Curiosità Con La ragazza del secolo scorso arrivò vicina a vincere lo Strega (150 voti su 370 contro i 177 del vincitore, Sandro Veronesi) • Dopo aver litigato con Alberto Bagnai, lui smise di scrivere per il manifesto • Alle ragazze di oggi dice: «Facciano l’amore quanto gli pare, se è una generazione che ne ha molto bisogno. Io non ho passato la vita saltando da un letto all’altro, a dir la verità, ma la sessualità secondo me deve essere assolutamente libera. Però non bisogna essere un oggetto da voyeur. Perché invece è questa la strada che vi stanno offrendo» (alla Gruber) • «Non sta sui social? “Li detesto. Voglio passare all’altro mondo senza aver dato un solo euro a Zuckerberg”» (Vecchio) • La storia dell’arte le piace ancora moltissimo. Per lei Santa Maria del Fiore è la chiesa più bella del mondo. «È il mio posto dell’anima» • Ha avuto un ictus • «Se non avesse fatto la funzionaria comunista e la giornalista cosa avrebbe voluto fare? “Ho una certa invidia per le mie amiche -  come Margarethe von Trotta  -  che hanno fatto cinema. In fondo i buoni film come i buoni libri restano. Il mio lavoro, ammesso che sia stato buono, è sparito. In ogni caso, quando si fa una cosa non se ne fa un’altra”» (Gnoli) • «Non credi di aver dato ad altri insegnamenti che non si disperdono? “Non mi pare di aver fatto niente di speciale”. Davvero? “Davverissimo”» (Caprara).

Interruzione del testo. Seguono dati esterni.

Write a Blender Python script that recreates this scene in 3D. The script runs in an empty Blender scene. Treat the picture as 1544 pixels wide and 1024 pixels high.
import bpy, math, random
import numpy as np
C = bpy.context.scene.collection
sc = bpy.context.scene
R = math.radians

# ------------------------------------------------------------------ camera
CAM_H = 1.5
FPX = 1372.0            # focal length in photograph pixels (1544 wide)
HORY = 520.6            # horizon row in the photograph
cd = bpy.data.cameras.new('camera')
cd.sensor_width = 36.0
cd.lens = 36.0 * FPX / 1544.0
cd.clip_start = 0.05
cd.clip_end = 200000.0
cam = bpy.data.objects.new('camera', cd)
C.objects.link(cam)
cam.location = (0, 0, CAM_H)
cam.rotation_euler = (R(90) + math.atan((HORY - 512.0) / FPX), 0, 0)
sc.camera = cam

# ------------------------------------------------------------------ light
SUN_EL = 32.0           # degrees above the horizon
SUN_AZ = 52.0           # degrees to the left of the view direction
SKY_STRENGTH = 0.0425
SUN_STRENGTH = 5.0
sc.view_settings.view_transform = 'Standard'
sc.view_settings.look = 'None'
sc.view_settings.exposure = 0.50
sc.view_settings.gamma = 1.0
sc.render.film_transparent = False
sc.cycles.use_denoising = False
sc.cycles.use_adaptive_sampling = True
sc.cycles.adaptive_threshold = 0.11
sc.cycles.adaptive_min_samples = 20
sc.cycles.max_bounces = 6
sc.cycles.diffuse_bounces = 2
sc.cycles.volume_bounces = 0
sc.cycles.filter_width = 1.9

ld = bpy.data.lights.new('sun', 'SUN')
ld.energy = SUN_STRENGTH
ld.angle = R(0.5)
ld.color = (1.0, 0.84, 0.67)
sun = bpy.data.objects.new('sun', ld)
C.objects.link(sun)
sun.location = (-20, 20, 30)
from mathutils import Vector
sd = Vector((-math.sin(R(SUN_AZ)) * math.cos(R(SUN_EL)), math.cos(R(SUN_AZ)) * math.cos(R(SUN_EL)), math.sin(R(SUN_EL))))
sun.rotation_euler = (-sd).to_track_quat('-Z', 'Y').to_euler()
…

Titoli di coda «Come vive il presente, questo presente? “Come vuole che lo viva? Metà del mio corpo non risponde. E allora ne scopri le miserie. Provo a non essere insopportabile con chi mi sta vicino e penso che in ogni caso fino a 88 anni sono stata bene. Il bilancio, da questo punto di vista, è positivo. Mi dispiacerebbe morire per i libri che non avrò letto e i luoghi che non avrò visitato. Ma le confesso che non ho più nessun attaccamento alla vita”» (Gnoli).